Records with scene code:
□ □ □
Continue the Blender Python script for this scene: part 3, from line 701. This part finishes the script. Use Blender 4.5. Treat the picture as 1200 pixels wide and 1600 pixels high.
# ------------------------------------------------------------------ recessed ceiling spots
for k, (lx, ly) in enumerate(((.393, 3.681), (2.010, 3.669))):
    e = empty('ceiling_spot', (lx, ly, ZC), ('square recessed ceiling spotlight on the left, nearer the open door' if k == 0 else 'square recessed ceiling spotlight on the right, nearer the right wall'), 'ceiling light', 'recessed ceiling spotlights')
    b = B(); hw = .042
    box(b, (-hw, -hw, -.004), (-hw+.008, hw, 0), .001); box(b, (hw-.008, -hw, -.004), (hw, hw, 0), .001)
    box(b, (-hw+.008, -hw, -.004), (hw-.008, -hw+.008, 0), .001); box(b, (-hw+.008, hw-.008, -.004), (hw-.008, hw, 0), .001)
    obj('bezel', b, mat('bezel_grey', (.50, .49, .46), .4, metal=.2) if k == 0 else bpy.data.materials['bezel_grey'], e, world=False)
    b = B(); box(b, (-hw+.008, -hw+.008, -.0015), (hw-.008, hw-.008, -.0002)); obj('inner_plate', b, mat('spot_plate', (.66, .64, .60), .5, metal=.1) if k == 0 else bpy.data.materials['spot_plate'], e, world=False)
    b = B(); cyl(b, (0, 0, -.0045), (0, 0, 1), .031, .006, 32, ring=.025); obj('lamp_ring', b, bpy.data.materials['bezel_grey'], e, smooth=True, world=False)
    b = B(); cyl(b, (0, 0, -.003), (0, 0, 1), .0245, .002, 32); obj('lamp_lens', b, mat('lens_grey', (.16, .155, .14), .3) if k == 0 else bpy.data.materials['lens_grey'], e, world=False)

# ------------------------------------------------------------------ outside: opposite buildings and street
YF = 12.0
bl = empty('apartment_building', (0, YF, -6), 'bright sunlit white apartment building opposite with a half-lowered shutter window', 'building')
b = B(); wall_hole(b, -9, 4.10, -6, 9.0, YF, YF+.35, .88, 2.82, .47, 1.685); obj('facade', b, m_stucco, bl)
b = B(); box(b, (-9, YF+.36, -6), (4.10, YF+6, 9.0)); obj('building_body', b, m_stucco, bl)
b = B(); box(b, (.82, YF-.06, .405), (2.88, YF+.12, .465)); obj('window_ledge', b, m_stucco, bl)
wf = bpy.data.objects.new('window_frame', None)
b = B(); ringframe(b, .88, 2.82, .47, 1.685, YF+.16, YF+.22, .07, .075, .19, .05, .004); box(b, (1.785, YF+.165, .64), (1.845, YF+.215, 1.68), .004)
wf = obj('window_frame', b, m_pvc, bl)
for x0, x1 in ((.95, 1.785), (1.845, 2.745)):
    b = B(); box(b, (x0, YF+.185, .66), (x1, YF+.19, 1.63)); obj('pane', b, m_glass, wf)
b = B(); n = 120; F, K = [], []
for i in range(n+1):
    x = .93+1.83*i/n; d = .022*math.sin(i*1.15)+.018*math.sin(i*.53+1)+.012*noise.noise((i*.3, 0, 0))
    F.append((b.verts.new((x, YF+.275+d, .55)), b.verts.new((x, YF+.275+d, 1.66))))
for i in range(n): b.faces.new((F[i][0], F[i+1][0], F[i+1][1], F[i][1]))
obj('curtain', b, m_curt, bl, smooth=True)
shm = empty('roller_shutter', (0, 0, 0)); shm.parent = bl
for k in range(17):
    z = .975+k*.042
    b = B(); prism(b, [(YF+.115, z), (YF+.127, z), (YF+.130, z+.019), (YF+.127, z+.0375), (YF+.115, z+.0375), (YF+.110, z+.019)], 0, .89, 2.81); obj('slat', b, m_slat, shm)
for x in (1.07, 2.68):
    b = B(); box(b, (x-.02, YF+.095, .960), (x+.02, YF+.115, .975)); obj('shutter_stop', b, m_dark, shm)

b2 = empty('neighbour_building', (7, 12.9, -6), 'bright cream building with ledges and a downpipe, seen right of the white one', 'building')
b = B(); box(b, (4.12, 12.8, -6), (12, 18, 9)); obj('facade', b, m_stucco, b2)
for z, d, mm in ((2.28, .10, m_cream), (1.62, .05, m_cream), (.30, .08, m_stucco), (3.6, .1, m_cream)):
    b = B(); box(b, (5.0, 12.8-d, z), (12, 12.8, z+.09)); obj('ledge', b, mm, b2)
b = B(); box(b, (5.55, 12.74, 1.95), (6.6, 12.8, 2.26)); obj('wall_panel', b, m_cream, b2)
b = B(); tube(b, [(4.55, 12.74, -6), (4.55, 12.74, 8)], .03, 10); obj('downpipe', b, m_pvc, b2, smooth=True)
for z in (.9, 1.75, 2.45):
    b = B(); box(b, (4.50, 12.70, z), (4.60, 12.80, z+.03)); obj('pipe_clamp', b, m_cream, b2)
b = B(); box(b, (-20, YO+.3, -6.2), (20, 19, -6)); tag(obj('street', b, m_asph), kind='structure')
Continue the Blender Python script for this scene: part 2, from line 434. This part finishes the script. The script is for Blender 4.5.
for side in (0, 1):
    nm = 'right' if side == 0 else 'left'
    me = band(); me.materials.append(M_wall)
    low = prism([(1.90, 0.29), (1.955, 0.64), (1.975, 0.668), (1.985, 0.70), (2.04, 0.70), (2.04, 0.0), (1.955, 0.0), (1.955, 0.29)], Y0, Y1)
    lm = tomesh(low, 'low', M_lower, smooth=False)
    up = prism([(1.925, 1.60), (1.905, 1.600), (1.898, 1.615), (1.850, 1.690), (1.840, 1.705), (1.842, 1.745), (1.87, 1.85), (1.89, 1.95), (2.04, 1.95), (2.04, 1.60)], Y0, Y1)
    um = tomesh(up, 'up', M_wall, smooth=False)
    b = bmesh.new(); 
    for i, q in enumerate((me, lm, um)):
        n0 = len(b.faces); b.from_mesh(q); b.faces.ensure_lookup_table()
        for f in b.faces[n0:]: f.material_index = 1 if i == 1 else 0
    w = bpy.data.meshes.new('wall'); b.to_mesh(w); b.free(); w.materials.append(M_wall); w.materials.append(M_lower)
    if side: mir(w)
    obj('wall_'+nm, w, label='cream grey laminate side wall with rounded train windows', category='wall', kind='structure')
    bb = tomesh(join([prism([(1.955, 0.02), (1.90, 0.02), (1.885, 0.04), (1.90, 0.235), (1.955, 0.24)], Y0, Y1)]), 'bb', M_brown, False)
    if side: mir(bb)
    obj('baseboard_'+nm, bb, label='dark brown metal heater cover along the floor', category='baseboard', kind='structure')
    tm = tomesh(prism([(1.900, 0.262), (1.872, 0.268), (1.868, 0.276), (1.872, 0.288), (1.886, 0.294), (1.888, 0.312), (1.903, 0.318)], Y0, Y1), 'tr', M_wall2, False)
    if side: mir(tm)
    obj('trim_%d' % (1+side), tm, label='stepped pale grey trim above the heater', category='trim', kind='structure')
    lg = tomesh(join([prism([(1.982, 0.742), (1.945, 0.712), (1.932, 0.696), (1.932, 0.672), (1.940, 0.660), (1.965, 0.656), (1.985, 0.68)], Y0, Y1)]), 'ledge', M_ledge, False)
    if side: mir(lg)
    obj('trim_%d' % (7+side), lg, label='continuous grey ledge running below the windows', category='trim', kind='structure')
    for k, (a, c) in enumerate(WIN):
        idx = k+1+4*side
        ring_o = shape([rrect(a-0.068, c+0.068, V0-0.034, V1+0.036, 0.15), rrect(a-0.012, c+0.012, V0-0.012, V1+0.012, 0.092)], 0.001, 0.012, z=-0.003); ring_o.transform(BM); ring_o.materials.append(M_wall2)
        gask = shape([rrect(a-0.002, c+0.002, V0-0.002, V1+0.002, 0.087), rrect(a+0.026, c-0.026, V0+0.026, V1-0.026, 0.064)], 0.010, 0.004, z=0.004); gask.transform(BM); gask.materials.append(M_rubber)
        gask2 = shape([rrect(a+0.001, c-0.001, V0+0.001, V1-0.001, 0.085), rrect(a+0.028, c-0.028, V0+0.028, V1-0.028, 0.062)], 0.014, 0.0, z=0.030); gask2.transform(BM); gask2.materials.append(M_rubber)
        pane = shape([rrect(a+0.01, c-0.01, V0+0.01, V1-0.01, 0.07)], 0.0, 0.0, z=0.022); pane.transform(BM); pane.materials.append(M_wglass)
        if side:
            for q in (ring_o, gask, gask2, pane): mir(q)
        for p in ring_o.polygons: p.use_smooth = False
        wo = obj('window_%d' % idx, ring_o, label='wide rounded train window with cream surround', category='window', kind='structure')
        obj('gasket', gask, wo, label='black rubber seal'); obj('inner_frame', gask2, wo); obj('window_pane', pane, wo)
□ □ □
> _Goal of the exercise_
Copy out precisely the lines that begin at the line containing "for z, d, mm" and end at the line containing "b = B(); box(b, (-20, YO+.3, -6.2), (20, 19, -6));", including both; write nothing else.

> _Exercise solution_
for z, d, mm in ((2.28, .10, m_cream), (1.62, .05, m_cream), (.30, .08, m_stucco), (3.6, .1, m_cream)):
    b = B(); box(b, (5.0, 12.8-d, z), (12, 12.8, z+.09)); obj('ledge', b, mm, b2)
b = B(); box(b, (5.55, 12.74, 1.95), (6.6, 12.8, 2.26)); obj('wall_panel', b, m_cream, b2)
b = B(); tube(b, [(4.55, 12.74, -6), (4.55, 12.74, 8)], .03, 10); obj('downpipe', b, m_pvc, b2, smooth=True)
for z in (.9, 1.75, 2.45):
    b = B(); box(b, (4.50, 12.70, z), (4.60, 12.80, z+.03)); obj('pipe_clamp', b, m_cream, b2)
b = B(); box(b, (-20, YO+.3, -6.2), (20, 19, -6)); tag(obj('street', b, m_asph), kind='structure')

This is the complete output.